El PAN atravesaba por una crisis diferente. A pesar de que el presidente gozaba de un muy alto índice de aprobación, sus políticas públicas no pasaban la prueba, sobre todo en lo referente a crecimiento y empleo. Sus viables, incluidos figuras de primera línea al interior de ese partido y dos secretarios de estado, simplemente tampoco pintaban a nivel nacional. La inútil discusión sobre el futuro de la primera dama opacaba a cualquier otra figura. El PRD era el más débil desde la perspectiva de los electores, pero contaba un precandidato muy claro, el gobernador de la capital, quien además encontró una veta popular que le rindió muchos frutos.
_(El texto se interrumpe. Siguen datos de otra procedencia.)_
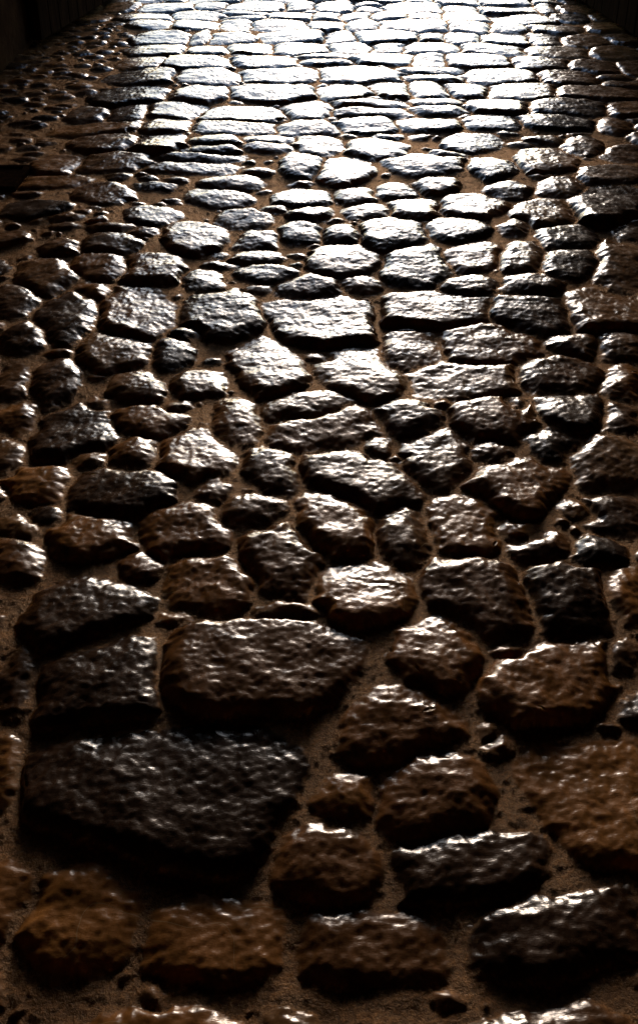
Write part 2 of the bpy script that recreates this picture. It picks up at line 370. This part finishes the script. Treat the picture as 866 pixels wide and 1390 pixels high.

Resultado: la ambición, uno de los más importantes motores de la política echó a andar los corazones de varios.

Pero querían sentarse en la gran silla en mejores condiciones. Una recaudación muy pobre, una industria energética hambrienta de inversión, un problema severo de coordinación de las fuerzas públicas, una industria petroquímica paralizada, un sector de telecomunicaciones indefinido y la necesidad de inversiones multimillonarias en infraestructura no eran atractivas. El sector privado radicalizó sus reclamos. La alternancia no era suficiente, tenía que imperar el estado de derecho, no al contrabando, no a la economía informal, no a todo aquello que laceraba al orden jurídico. Ya no se trataba nada más de llegar al poder sino de usarlo con todas sus difíciles consecuencias. La agenda cambió.

El siete de julio México se amaneció con una terca realidad. Nadie podría acabar con el otro. Eran y serían los que estaban. Vicente Fox cambió su actitud rijosa y se concentró en cuatro reformas para darle gobernabilidad al país: segunda vuelta en el Ejecutivo y Legislativo, ausencia absoluta del Poder Ejecutivo, reelección de diputados, senadores y presidentes municipales, y alianzas y coaliciones. Las ambiciosas fuerzas políticas se sentaron por fin a negociar. La alternancia fructificó en acción.